Regan served as the general manager of The MacSwiney Club, an Irish pub and meeting place.

A pillar of the Jenkintown Irish community and a prominent member of the Jenkintown social club The MacSwiney Club has passed away.

Matthew T. Regan Sr. -- known as "Matt" or "Matty" -- passed away Tuesday at the Chelsea at Jenkintown. He was 87.

The son of Irish immigrants from County Mayo, Regan had lived in Jenkintown nearly all of his life, according to his obituary. There, he worked hard to rally the Irish community both in the United States and abroad.

In Jenkintown, he served as the general manager and an officer of The MacSwiney Club, an Irish club that his father helped establish. Regan tried to make the bar feel as much like home as he could for people of Irish heritage.

“It was a place where Irishmen came in and they felt like they were walking into a pub in their hometown,” his son Matt Regan Jr. said.

The club also became a second home for Regan’s children who grew up right across the street.
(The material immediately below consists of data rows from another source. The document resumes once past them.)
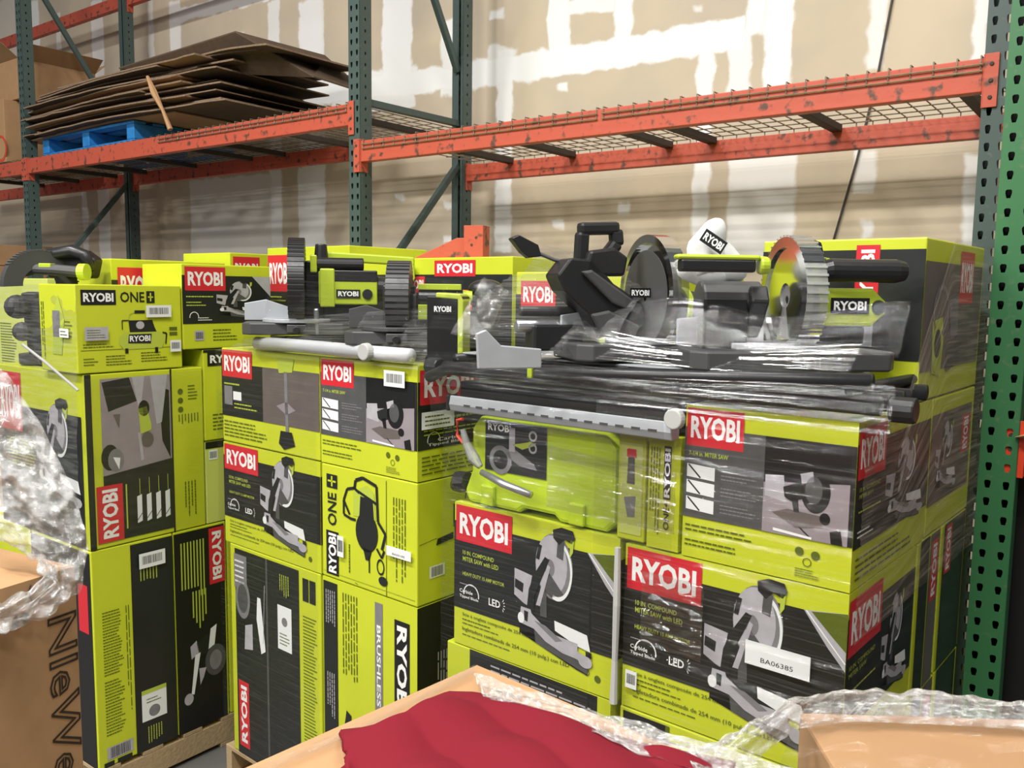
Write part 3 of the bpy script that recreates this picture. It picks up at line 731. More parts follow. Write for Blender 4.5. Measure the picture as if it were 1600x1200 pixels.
cG = carton('charcoal and lime saw carton left of the near corner, below the green tool case', FR, .585, 1.18, 0, .50, z1, z2 + .005, front=art_miter10, right=lambda f: f.rect(0, .26, 1, .87, 'char'))
carton('lime and black carton under the left saw carton of the right stack', FR, .60, 1.21, 0, .5, .56, z1 - .003, front=art_H)
carton('lime carton with black strip under the near corner saw carton', FR, 0, .575, 0, .5, .56, z1 - .003, front=art_H2, right=lambda f: (f.rect(0, .3, 1, .85, 'char'), f.lines(.1, .05, .8, .25, 3, 'ink')))
carton('lowest lime carton on the right pallet, left half', FR, .60, 1.2, 0, .5, .138, .557, front=art_H)
carton('lowest lime carton on the right pallet, near corner', FR, 0, .575, 0, .5, .138, .557, front=art_H2)
def art_vert(f):
    f.rect(.12, 0, .5, 1, 'char', 1); f.rect(.55, .0, .95, 1, 'brownp', 1); f.logo(.6, .55, .9, .95, 'red', rot=90)
carton('dark wrapped carton with red print behind the photo panel carton', FR, 0, .4, .57, 1.03, z2, z3, right=lambda f: (f.rect(0, .22, .93, .88, 'brownp'), f.logo(.7, .5, .9, .8, 'red', rot=90), pic_miter(f, .1, .25, .6, .85)))
carton('narrow lime edged carton on the right side of the stack, at mid height', FR, 0, .4, .515, .74, z1, z2 - .003, body='lime', right=art_vert)
carton('dark carton at the far right side of the stack, at mid height', FR, 0, .4, .75, 1.03, z1, z2 - .003, body='lime', right=lambda f: (f.rect(.1, 0, .95, 1, 'char'), f.logo(.15, .65, .4, .98, 'red', rot=90)))
carton('tall dark carton low on the right side of the stack', FR, 0, .4, .515, .76, .138, z1 - .003, right=art_vert)
carton('tall dark carton at the far right side, standing on the pallet', FR, 0, .4, .77, 1.03, .138, z1 - .003, right=lambda f: f.rect(.08, 0, .92, 1, 'char'))
carton('plain lime carton inside the right stack, behind the tool case', FR, .43, 1.2, .515, 1.0, .138, 1.74)
def art_B7f(f):
    f.rect(0, .25, 1, .93, 'char', 1); f.logo(.60, .55, .74, .96, 'red', rot=90)
    f.rect(.45, .30, .62, .48, 'lime', 3); f.rect(.475, .375, .595, .405, 'char', 4); f.rect(.52, .32, .55, .46, 'char', 4)
    f.rect(.36, .06, .72, .20, 'label', 3); f.lines(.40, .09, .6, .17, 2, 'ink', 4)
def art_B7r(f):
    f.rect(.0, .18, .97, .86, 'brownp', 1); f.logo(.55, .60, .80, .95, 'red')
    s = Sub(f, .08, .1, .7, .75, 100, 100)
    s.poly([(10, 40), (35, 36), (40, 60), (36, 95), (14, 90)], 'ltext', 3); s.poly([(50, 20), (75, 15), (78, 55), (60, 60)], 'g2', 3); s.ell(25, 62, 8, 14, 'char', 4); s.band(30, 30, 20, 26, .8, 'g2', 3)
    s.band(24, 66, 12, 24, .8, 'ltext', 5); s.poly([(50, 70), (90, 62), (88, 85), (52, 92)], 'g3', 3)
carton('tall lime topped carton at the back right corner, topmost under wrap', FR, 0, .42, .42, 1.03, z3 + .003, 2.195, front=art_B7f, right=art_B7r)
def art_B6f(f):
    f.rect(0, .1, 1, .80, 'char', 1); f.logo(.04, .68, .30, .92, 'red'); f.ring(.36, .80, .018, .005, 'ltext', 2)
carton('carton with red logo at the back left of the right stack, behind the black saw', FR, .72, 1.285, .40, .95, 1.743, 2.115, front=art_B6f, top='lime')
# lime plastic tool case
t = thing('tool_case', 'bright lime hard plastic tool case lying on the left saw carton', 'tool case', FR.p(.61, 0.01, z2 + .008), FR.rz)
W_ = .54; H_ = .265; mb = MB()
prof = [(-W_, .03), (-W_ + .02, .0), (-.33, 0), (-.31, .015), (-.20, .015), (-.18, 0), (-.03, 0), (0, .03), (0, H_ - .04), (-.03, H_), (-W_ + .06, H_), (-W_ + .03, H_ - .04), (-W_ + .03, .10)]
mb.prism([(x, 0, z) for x, z in prof], (0, .30, 0), 'case')
mb.build('case_shell', t, bevel=.012)
mb = MB(); f = Face(mb, (-W_, -.001, 0), (1, 0, 0), (0, 0, 1), (0, -1, 0), W_, H_)
f.rect(.16, .42, .58, .97, 'char', 1); f.text('RYOBI', .18, .86, .34, .94, 'white', 2, bold=.03)
f.ring(.27, .55, .042, .014, 'g2', 2); f.poly([(.28, .66), (.36, .7), (.5, .56), (.52, .50), (.40, .52), (.32, .6)], 'g2', 2); f.poly([(.35, .74), (.42, .70), (.50, .76), (.48, .80), (.40, .76)], 'ltext', 3)
f.poly([(.33, .66), (.37, .66), (.37, .92), (.33, .92)], 'g1', 3)
for b_ in (.86, .73): f.ring(.49, b_, .015, .006, 'g1', 3)
mb.build('printed_label', t)
for x in (-.46, -.14):
    mb = MB(); mb.box(x, x + .05, -.016, -.001, H_ * .02, H_ * .25, 'case'); mb.build('latch', t, bevel=.005)
mb = MB(); mb.tube([(-W_ - .0, .02, .055), (-W_ - .035, .02, .05), (-W_ - .06, .02, .03)], [.03, .034, .016], 'toolblack', 10); mb.build('rubber_corner', t)
# two slim cartons between tool case and corner carton
def art_slim(f):
    f.rect(.1, .06, .9, .9, 'lime_pale', 1); s = Sub(f, .2, .2, .8, .85, 50, 100); s.poly([(10, 0), (38, 0), (40, 12), (10, 12)], 'red', 2); s.poly([(14, 12), (34, 12), (36, 50), (12, 50)], 'g3', 2); s.poly([(4, 70), (40, 66), (38, 96), (16, 98)], 'g2', 2)
def art_slim2(f):
    f.rect(.5, .45, .72, .92, 'char', 1); f.text('RYOBI', .52, .47, .70, .9, 'white', 2, rot=90, bold=.03); f.text('ONE+', .52, .18, .70, .43, 'char', 2, rot=90, bold=.02)
    f.lines(.05, .1, .4, .9, 4, 'ink', 2, vert=True)
carton('slim lime carton with tool picture beside the tool case', FR, .515, .60, 0.0, .45, z2 + .006, 1.70, front=art_slim)
carton('slim lime carton with black vertical logo against the corner carton', FR, .418, .51, 0.0, .45, z2 + .002, 1.70, front=art_slim2)
# clear bottle and wand taped on the case
t = thing('spray_wand', 'small clear bottle with red tip wrapped against the tool case', 'bottle', FR.p(1.10, -.05, 1.56), FR.rz)
mb = MB(); mb.tube([(0, 0, .09), (0.015, 0, .05), (.045, 0, .01), (.07, 0, -.01)], [.008, .012, .018, .009], 'guard_clear', 12); mb.build('bottle', t)
mb = MB(); mb.tube([(.0, 0, .12), (-.022, 0, .115), (-.022, 0, .07), (.002, 0, .05)], .005, 'redtip', 8); mb.build('red_tip', t)
mb = MB(); mb.tube([(.075, 0, -.025), (.16, -.004, -.045), (.26, -.004, -.06)], [.009, .011, .010], 'alu', 12); mb.build('chrome_tube', t, smooth=True)

# ------------------------------------------------------------------ middle stack
m1, m2, m3 = 1.020, 1.437, 1.812
def art_T1(f):
    f.rect(0, .28, 1, .84, 'char', 1); f.rect(.45, .28, 1, .84, 'brownp', 2); f.logo(.012, .70, .34, .985, 'red', L=3); f.rect(.03, .40, .12, .60, 'g2', 3); f.rect(.13, .46, .22, .55, 'label', 3)
    f.lines(.03, .6, .2, .65, 1, 'ltext', 3); f.lines(.14, .36, .4, .44, 2, 'ltext', 3); f.lines(.02, .05, .5, .24, 4, 'ink', 3)
    s = Sub(f, .55, .02, .85, .95, 60, 100); s.poly([(10, 0), (44, 0), (40, 14), (14, 16)], 'ltext', 4); s.poly([(24, 14), (30, 14), (32, 80), (26, 80)], 'g2', 4); s.poly([(8, 52), (28, 46), (46, 54), (28, 60)], 'mauve', 4); s.poly([(16, 78), (38, 78), (44, 92), (22, 98), (12, 92)], 'char', 5)
cT1 = carton('charcoal drill press carton, topmost at the left of the middle stack', FM, .50, 1.13, 0, .45, m2, m3, front=art_T1)
def art_T2r(f):
    f.rect(0, .27, 1, .86, 'char', 1); f.logo(.02, .66, .62, .96, 'red'); f.lines(.06, .38, .7, .45, 1, 'ltext'); f.lines(.3, .50, .8, .56, 1, 'ltext')
    f.ring(.16, .34, .03, .003, 'white', 2, t0=-.2, t1=3.3); f.text('Carbide', .2, .33, .5, .36, 'white', 2); f.text('Tipped Blade', .1, .29, .5, .32, 'white', 2); f.lines(.04, .04, .9, .22, 3, 'ink')
cT2 = carton('printed carton with saw photo panel, topmost at the near corner of the middle stack', FM, 0, .495, 0, .45, m2, m3, front=art_slide7, right=art_T2r)
sticker('front', cT2, .495, .45, m3 - m2, .70, .80, .90, .94); sticker('right', cT2, .495, .45, m3 - m2, .02, .45, .35, .60, bar=False)
carton('charcoal and lime miter saw carton under the drill press carton', FM, .50, 1.13, 0, .45, m1 + .003, m2 - .003, front=lambda f: art_miter10(f, False), right=lambda f: f.rect(0, .26, 1, .87, 'char'))
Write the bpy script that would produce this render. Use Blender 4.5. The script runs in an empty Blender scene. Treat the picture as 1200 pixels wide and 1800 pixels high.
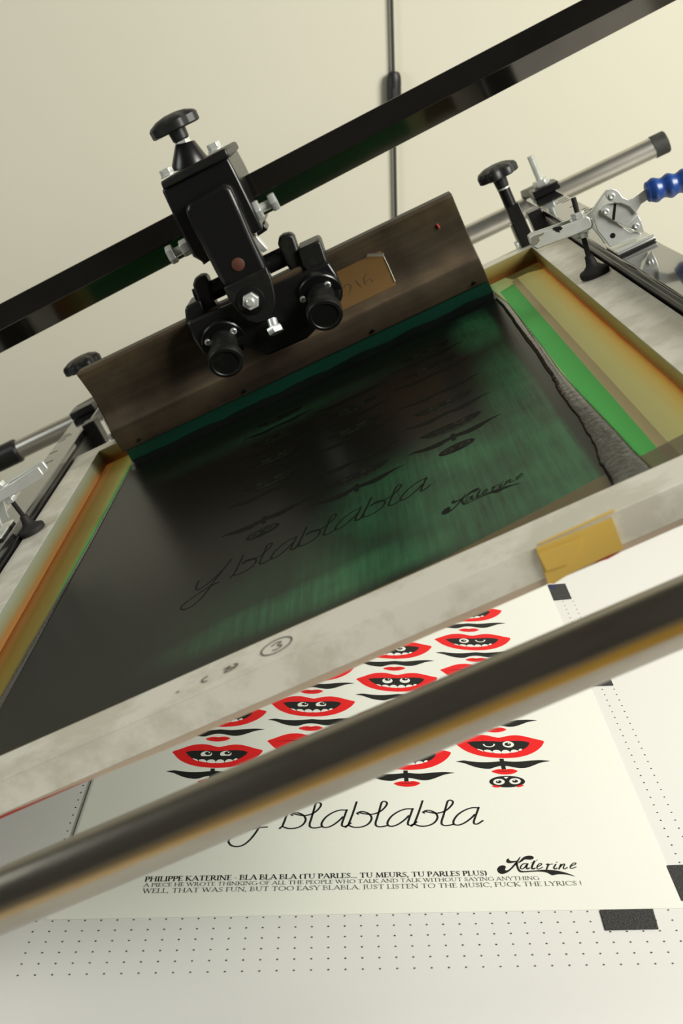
import bpy, bmesh, math, random
from mathutils import Matrix, Vector
from mathutils.geometry import tessellate_polygon

# ------------------------------------------------------------------ camera, world, lights
scn = bpy.context.scene
col = scn.collection
scn.view_settings.view_transform = 'Standard'
scn.view_settings.look = 'None'
scn.view_settings.gamma = 1.0
scn.view_settings.use_curve_mapping = False
scn.view_settings.exposure = 0.0

cd = bpy.data.cameras.new('camera')
cam = bpy.data.objects.new('camera', cd)
col.objects.link(cam)
cam.matrix_world = Matrix(((0.99985,0.01661,-0.00483,0),(-0.00996,0.32416,-0.94595,0),(-0.01414,0.94586,0.32428,0.62653),(0,0,0,1)))
cd.sensor_fit = 'VERTICAL'
cd.sensor_height = 36.0
cd.lens = 44.8052
cd.clip_start = 0.01
cd.dof.use_dof = True
cd.dof.focus_distance = 1.22
cd.dof.aperture_fstop = 11.0
scn.camera = cam

world = bpy.data.worlds.new('world'); scn.world = world
world.use_nodes = True
bg = world.node_tree.nodes['Background']
bg.inputs[0].default_value = (1.0, 0.93, 0.80, 1)
bg.inputs[1].default_value = 0.05

def area(name, loc, aim, size, power, color, sy=None):
    ld = bpy.data.lights.new(name, 'AREA')
    ld.energy = power; ld.color = color
    ld.shape = 'RECTANGLE'; ld.size = size; ld.size_y = sy or size
    o = bpy.data.objects.new(name, ld); col.objects.link(o)
    o.location = loc
    o.rotation_euler = (Vector(aim) - Vector(loc)).to_track_quat('-Z', 'Y').to_euler()
    return o
area('side_lamp', (2.05, 0.15, 2.0), (0.0, 1.9, 0.35), 1.3, 128, (1.0, 0.98, 0.905))

area('left_fill', (-2.2, 1.0, 0.95), (0.0, 1.0, 0.0), 0.9, 14, (0.95, 1.0, 0.97))  # added fill light from the left, softens the shadow on table and poster

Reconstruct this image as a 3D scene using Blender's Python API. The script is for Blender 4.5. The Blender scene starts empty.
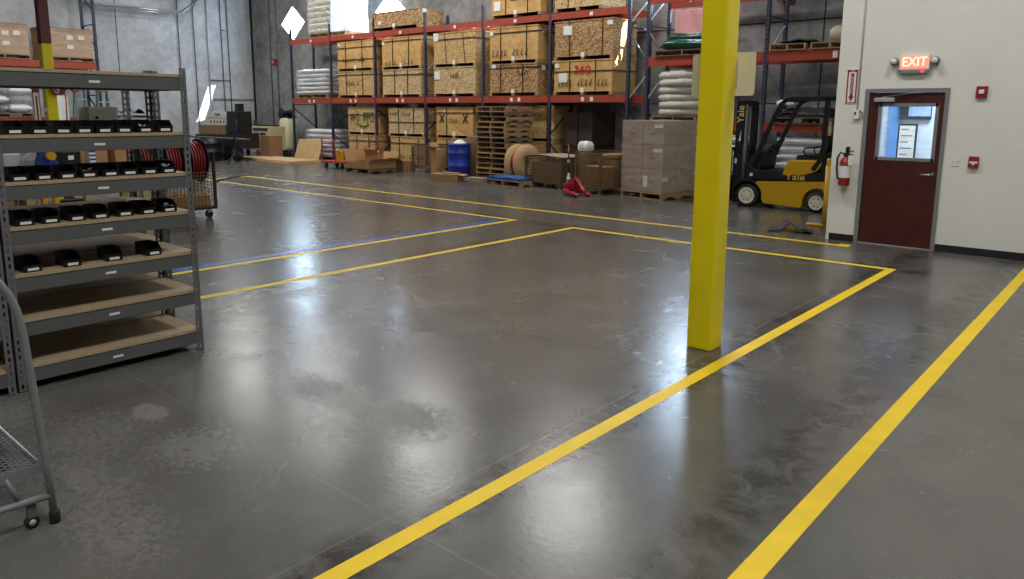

“I remember coming in here, playing the piano, doing things kids would do,” his stepson Mike Foy said.

For Regan Sr., the club was both a social and a political space. Meetings of the Clan Na Gael, an Irish political organization of which Regan was a member, occurred in the club, according to his sons.

Regan also raised money to send back to Ireland and held letter-writing campaigns to help Irish political prisoners. He was recognized for his work with the Ring of Honor in 2016 at the Philadelphia St. Patrick’s Day Parade.

His knack for helping others extended beyond the Irish community he cherished. Regan also served as a member of the U.S. Marine Corps during the Korean War, according to his obituary; he also worked with the Pioneer Fire Company of Jenkintown and aided striking coal miners.

“He was a union man,” Regan Jr. said. “When the coal miners were on strike he’d have food and clothing drives [at the club]. For about a year, he drove the supplies down to the miners in West Virginia.”

Regan Sr. will be missed by regulars at MacSwiney’s and the Irish community throughout the East Coast, his sons said. His sons said they expected members of the community to travel from Boston and New York for their father’s memorial service and funeral next Saturday.

“On our Facebook page people have been saying things like ‘pillar,’ ‘gentleman,’” Regan Jr. said.

“He was a driving force,” Foy added. “If an organization needed help doing something they called my father.”

Regan also leaves behind a sister, a daughter and one grandchild, as well as "scores of nieces, nephews, cousins and in-laws," his obituary says. His wife, Marie Patricia “Pat” Fitzpatrick Foy, died in 1989.

His sons plan to honor Regan at MacSwiney’s after the funeral service with an Irish wake.  That did not stop them, however, from honoring his Irish heritage in the moments after he passed away.

“We were sitting there in his room [after he passed] having a couple beers and toasting, having a small Irish wake,” Foy said.